Elsewhere, impairments rose by 38%, net income slipped 4% and the outlook comments make little mention of proposed growth, rather concentrating on further cost control.

Seen as a barometer for the UK economy, its fortunes are likely still to remain somewhat out of its hands as negotiations with Europe unfold over the year.

Yet for all of these headwinds, there are a number of areas in which Lloyds is clearly winning.

The continued investment in its digital presence, where it is the largest UK digital bank with 16.4 million active users is beginning to bear fruit and will ultimately help to streamline its offering.

In the meantime, overall costs are a particular focus, with the cost/income ratio remaining at a sector-beating level of just 48.5%. The capital cushion is ample at 13.8% which bodes well for the future.

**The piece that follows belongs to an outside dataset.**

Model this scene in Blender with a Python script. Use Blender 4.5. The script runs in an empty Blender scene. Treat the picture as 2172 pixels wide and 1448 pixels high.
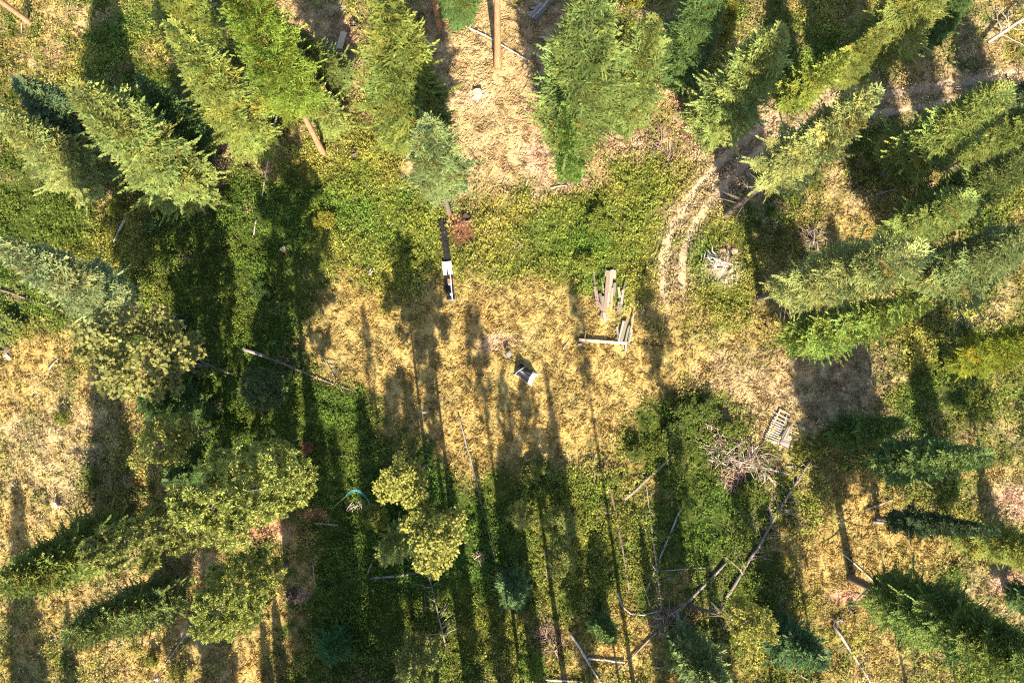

Indeed, but for the PPI provision there may have been scope for an additional share buyback announcement, but for now investors will be content with a current and projected dividend yield of around 6%, which remains attractive, with the increased dividend reflecting confidence in prospects.

Net interest margins were exactly in line with expectations at 2.88%, while there is an ambitious target for the return on tangible equity figure, currently at 7.8% on a statutory basis, but with a 12-13% aim in the near future.

The hope must be that the end of the PPI saga will unleash both capital and improved fortunes for the bank, which rather like the results today, have had mixed reviews.

A 12% hike in the share price over the last six months was largely due to the “Brexit bounce”, but over the last year the shares have shed 4%, which compares to a 3.2% rise for the wider FTSE 100.

Indeed, perhaps the scale of the challenges ahead is also represented by the fact that the shares have lost 18% over the last two years. 

The market consensus of the shares as a cautious buy shows that Lloyds retains many supporters. In addition, the extremely undemanding valuation as compared to its peers and some renewed optimism around the wider UK economy may provide an entry point for new investors, as evidenced by the spike in early trading.